→ Set exercise
Copy the material that follows word for word and omit its pictures.

— Begin Data lines —

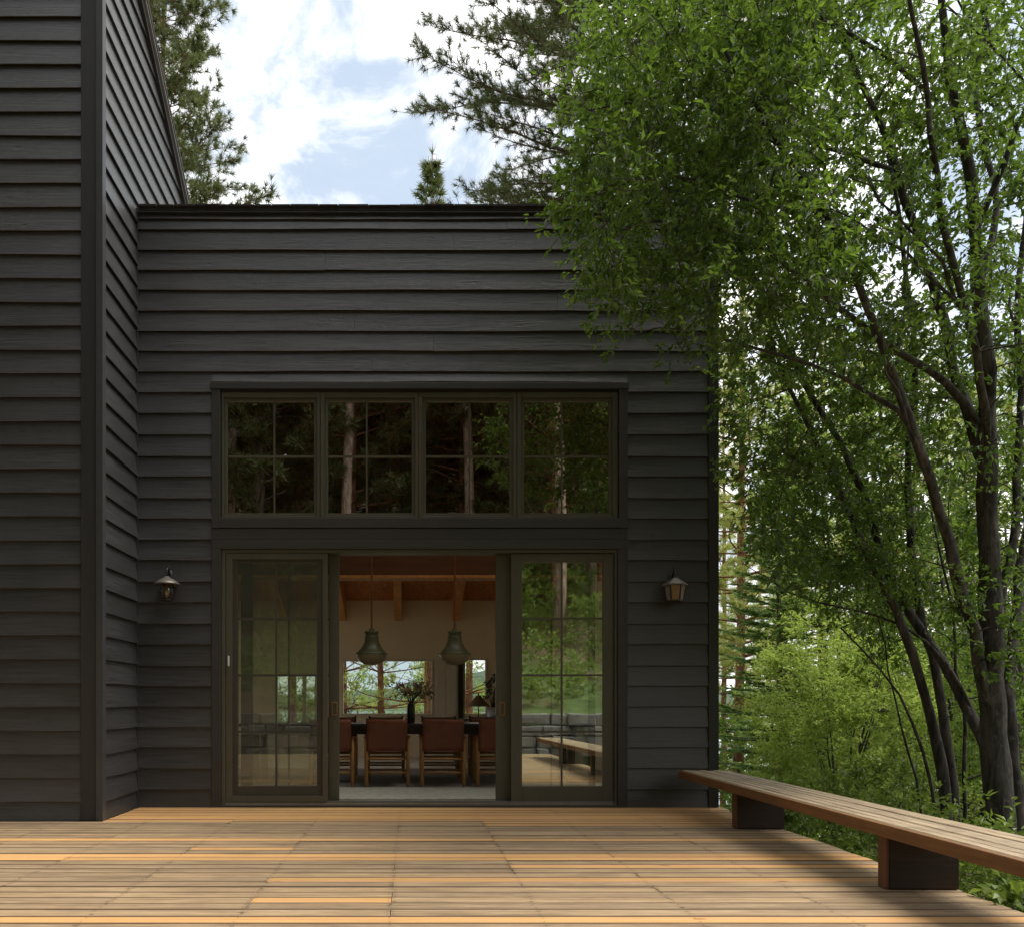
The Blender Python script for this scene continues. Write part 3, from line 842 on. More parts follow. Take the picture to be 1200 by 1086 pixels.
def make_chair():
    c = empty('dining_chair')
    hw = .245
    for sx in (-1, 1):
        for sy, hgt in ((0, .58), (.46, .56)):
            m_ = MB(); m_.lathe([(0, 0), (.016, 0), (.021, .03), (.0225, .3), (.0225, hgt - .05), (.018, hgt - .045), (.018, hgt - .025), (.0225, hgt - .02), (.021, hgt), (0, hgt + .004)], (sx * hw, sy, 0), 12)
            m_.build('leg', M['oak'], c, smooth=True)
    for zz_ in (.165, .325):
        m_ = MB(); m_.tube([(-hw, 0, zz_), (0, 0, zz_), (hw, 0, zz_)], [.012, .014, .012], 8); m_.build('stretcher', M['oak'], c, smooth=True)
        m_ = MB(); m_.tube([(-hw, .46, zz_), (hw, .46, zz_)], .012, 8); m_.build('stretcher', M['oak'], c, smooth=True)
    for sx in (-1, 1):
        m_ = MB(); m_.tube([(sx * hw, 0, .25), (sx * hw, .46, .25)], .012, 8); m_.build('stretcher', M['oak'], c, smooth=True)
        # leather arm strap, sagging a little
        m_ = MB(); pts = [(sx * hw, -.03 + .52 * t / 8, .578 - .02 * math.sin(math.pi * t / 8)) for t in range(9)]
        vs = []; fs = []
        for i, p in enumerate(pts):
            vs += [(p[0] - .03, p[1], p[2]), (p[0] + .03, p[1], p[2]), (p[0] + .03, p[1], p[2] + .006), (p[0] - .03, p[1], p[2] + .006)]
        for i in range(8):
            for q in range(4): fs.append((i * 4 + q, i * 4 + (q + 1) % 4, i * 4 + 4 + (q + 1) % 4, i * 4 + 4 + q))
        fs += [(3, 2, 1, 0), (32, 33, 34, 35)]
        m_.add(vs, fs); m_.build('armrest', M['leather'], c)
    # seat sling
    m_ = MB(); vs = []; fs = []; nn = 8
    for j in range(nn + 1):
        for i in range(nn + 1):
            u, v = i / nn, j / nn
            vs.append((-hw + 2 * hw * u, .46 * v, .43 - .03 * math.sin(math.pi * u) * (0.6 + .4 * math.sin(math.pi * v))))
    for j in range(nn):
        for i in range(nn): a = j * (nn + 1) + i; fs.append((a, a + 1, a + nn + 2, a + nn + 1))
    m_.add(vs, fs); o = m_.build('seat', M['leather'], c, smooth=True); s_ = o.modifiers.new('S', 'SOLIDIFY'); s_.thickness = .006
    # back sling between two tilted rods
    b = MB(); vs = []; fs = []
    for j in range(nn + 1):
        for i in range(nn + 1):
            u, v = i / nn, j / nn
            tilt = -.035 - .10 * v
            vs.append((-.235 + .47 * u, tilt - .028 * math.sin(math.pi * u) + (.0 if True else 0), .425 + .365 * v - .006 * math.sin(math.pi * u) * v))
    for j in range(nn):
        for i in range(nn): a = j * (nn + 1) + i; fs.append((a, a + 1, a + nn + 2, a + nn + 1))
    b.add(vs, fs); o = b.build('backrest', M['leather'], c, smooth=True); s_ = o.modifiers.new('S', 'SOLIDIFY'); s_.thickness = .008
    for sx in (-1, 1):
        m_ = MB(); m_.tube([(sx * .228, -.02, .42), (sx * .228, -.125, .805)], .014, 8); m_.build('back_rod', M['black'], c, smooth=True)
    return c


ch0 = make_chair()
near = [(-1.575, 'leather sling chair hidden left of the doorway behind the glass', 0), (-.92, 'rust leather chair cut off by the left door stile', 0), (-.265, 'rust leather chair left of the pair facing the open doorway', 0),
        (.39, 'rust leather chair right of the pair facing the open doorway', 0), (1.045, 'rust leather chair half hidden by the right door stile', 0), (1.70, '', 0)]
used = False
for x_, lab, r in near[1:5]:
    c = ch0 if not used else copy_tree(ch0); used = True
    c.location = (x_, 10.02, FZ); tag(c, lab, 'chair', 'leather chairs round the dining table')
far_l = ['leather chair across the table behind the left doorway chair', 'leather chair across the table left of the flower vase',
         'leather chair across the table right of the flower vase', 'leather chair across the table beside the table lamp']
for x_, lab in zip((-.98, -.33, .40, 1.06), far_l):
    c = copy_tree(ch0); c.location = (x_, 11.72, FZ); c.rotation_euler = (0, 0, math.pi); tag(c, lab, 'chair', 'leather chairs round the dining table')


# pendants
def pendant(x, lab):
    p = empty('pendant_lamp', (x, 10.72, 0)); z0 = 1.475
    tag(p, lab, 'pendant lamp', 'pendant lamps over the dining table')
    m_ = MB(); m_.tube([(0, 0, 1.90), (0, 0, cz(10.72) - .02)], .013, 8); m_.build('stem', M['copper'], p)
    m_ = MB(); m_.lathe([(0, 1.94), (.03, 1.935), (.035, 1.905), (.09, 1.90), (.092, 1.875), (.078, 1.87), (.078, 1.84), (.088, 1.835), (.086, 1.81), (.095, 1.76), (.13, 1.69), (.18, 1.635), (.205, 1.617), (.207, 1.605), (.2, 1.603)], sides=32)
    m_.build('lamp_shade', M['enamel'], p, smooth=True)
    m_ = MB(); m_.lathe([(.198, 1.606), (.19, 1.575), (.155, 1.525), (.10, 1.49), (.05, 1.478), (0, z0)], sides=32); m_.build('glass_bowl', M['opal'], p, smooth=True)
pendant(-.476, 'green enamel pendant lamp over the table, on the left')
pendant(.567, 'green enamel pendant lamp over the table, on the right')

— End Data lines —

→ Written response
The Blender Python script for this scene continues. Write part 3, from line 842 on. More parts follow. Take the picture to be 1200 by 1086 pixels.
def make_chair():
    c = empty('dining_chair')
    hw = .245
    for sx in (-1, 1):
        for sy, hgt in ((0, .58), (.46, .56)):
            m_ = MB(); m_.lathe([(0, 0), (.016, 0), (.021, .03), (.0225, .3), (.0225, hgt - .05), (.018, hgt - .045), (.018, hgt - .025), (.0225, hgt - .02), (.021, hgt), (0, hgt + .004)], (sx * hw, sy, 0), 12)
            m_.build('leg', M['oak'], c, smooth=True)
    for zz_ in (.165, .325):
        m_ = MB(); m_.tube([(-hw, 0, zz_), (0, 0, zz_), (hw, 0, zz_)], [.012, .014, .012], 8); m_.build('stretcher', M['oak'], c, smooth=True)
        m_ = MB(); m_.tube([(-hw, .46, zz_), (hw, .46, zz_)], .012, 8); m_.build('stretcher', M['oak'], c, smooth=True)
    for sx in (-1, 1):
        m_ = MB(); m_.tube([(sx * hw, 0, .25), (sx * hw, .46, .25)], .012, 8); m_.build('stretcher', M['oak'], c, smooth=True)
        # leather arm strap, sagging a little
        m_ = MB(); pts = [(sx * hw, -.03 + .52 * t / 8, .578 - .02 * math.sin(math.pi * t / 8)) for t in range(9)]
        vs = []; fs = []
        for i, p in enumerate(pts):
            vs += [(p[0] - .03, p[1], p[2]), (p[0] + .03, p[1], p[2]), (p[0] + .03, p[1], p[2] + .006), (p[0] - .03, p[1], p[2] + .006)]
        for i in range(8):
            for q in range(4): fs.append((i * 4 + q, i * 4 + (q + 1) % 4, i * 4 + 4 + (q + 1) % 4, i * 4 + 4 + q))
        fs += [(3, 2, 1, 0), (32, 33, 34, 35)]
        m_.add(vs, fs); m_.build('armrest', M['leather'], c)
    # seat sling
    m_ = MB(); vs = []; fs = []; nn = 8
    for j in range(nn + 1):
        for i in range(nn + 1):
            u, v = i / nn, j / nn
            vs.append((-hw + 2 * hw * u, .46 * v, .43 - .03 * math.sin(math.pi * u) * (0.6 + .4 * math.sin(math.pi * v))))
    for j in range(nn):
        for i in range(nn): a = j * (nn + 1) + i; fs.append((a, a + 1, a + nn + 2, a + nn + 1))
    m_.add(vs, fs); o = m_.build('seat', M['leather'], c, smooth=True); s_ = o.modifiers.new('S', 'SOLIDIFY'); s_.thickness = .006
    # back sling between two tilted rods
    b = MB(); vs = []; fs = []
    for j in range(nn + 1):
        for i in range(nn + 1):
            u, v = i / nn, j / nn
            tilt = -.035 - .10 * v
            vs.append((-.235 + .47 * u, tilt - .028 * math.sin(math.pi * u) + (.0 if True else 0), .425 + .365 * v - .006 * math.sin(math.pi * u) * v))
    for j in range(nn):
        for i in range(nn): a = j * (nn + 1) + i; fs.append((a, a + 1, a + nn + 2, a + nn + 1))
    b.add(vs, fs); o = b.build('backrest', M['leather'], c, smooth=True); s_ = o.modifiers.new('S', 'SOLIDIFY'); s_.thickness = .008
    for sx in (-1, 1):
        m_ = MB(); m_.tube([(sx * .228, -.02, .42), (sx * .228, -.125, .805)], .014, 8); m_.build('back_rod', M['black'], c, smooth=True)
    return c


ch0 = make_chair()
near = [(-1.575, 'leather sling chair hidden left of the doorway behind the glass', 0), (-.92, 'rust leather chair cut off by the left door stile', 0), (-.265, 'rust leather chair left of the pair facing the open doorway', 0),
        (.39, 'rust leather chair right of the pair facing the open doorway', 0), (1.045, 'rust leather chair half hidden by the right door stile', 0), (1.70, '', 0)]
used = False
for x_, lab, r in near[1:5]:
    c = ch0 if not used else copy_tree(ch0); used = True
    c.location = (x_, 10.02, FZ); tag(c, lab, 'chair', 'leather chairs round the dining table')
far_l = ['leather chair across the table behind the left doorway chair', 'leather chair across the table left of the flower vase',
         'leather chair across the table right of the flower vase', 'leather chair across the table beside the table lamp']
for x_, lab in zip((-.98, -.33, .40, 1.06), far_l):
    c = copy_tree(ch0); c.location = (x_, 11.72, FZ); c.rotation_euler = (0, 0, math.pi); tag(c, lab, 'chair', 'leather chairs round the dining table')


# pendants
def pendant(x, lab):
    p = empty('pendant_lamp', (x, 10.72, 0)); z0 = 1.475
    tag(p, lab, 'pendant lamp', 'pendant lamps over the dining table')
    m_ = MB(); m_.tube([(0, 0, 1.90), (0, 0, cz(10.72) - .02)], .013, 8); m_.build('stem', M['copper'], p)
    m_ = MB(); m_.lathe([(0, 1.94), (.03, 1.935), (.035, 1.905), (.09, 1.90), (.092, 1.875), (.078, 1.87), (.078, 1.84), (.088, 1.835), (.086, 1.81), (.095, 1.76), (.13, 1.69), (.18, 1.635), (.205, 1.617), (.207, 1.605), (.2, 1.603)], sides=32)
    m_.build('lamp_shade', M['enamel'], p, smooth=True)
    m_ = MB(); m_.lathe([(.198, 1.606), (.19, 1.575), (.155, 1.525), (.10, 1.49), (.05, 1.478), (0, z0)], sides=32); m_.build('glass_bowl', M['opal'], p, smooth=True)
pendant(-.476, 'green enamel pendant lamp over the table, on the left')
pendant(.567, 'green enamel pendant lamp over the table, on the right')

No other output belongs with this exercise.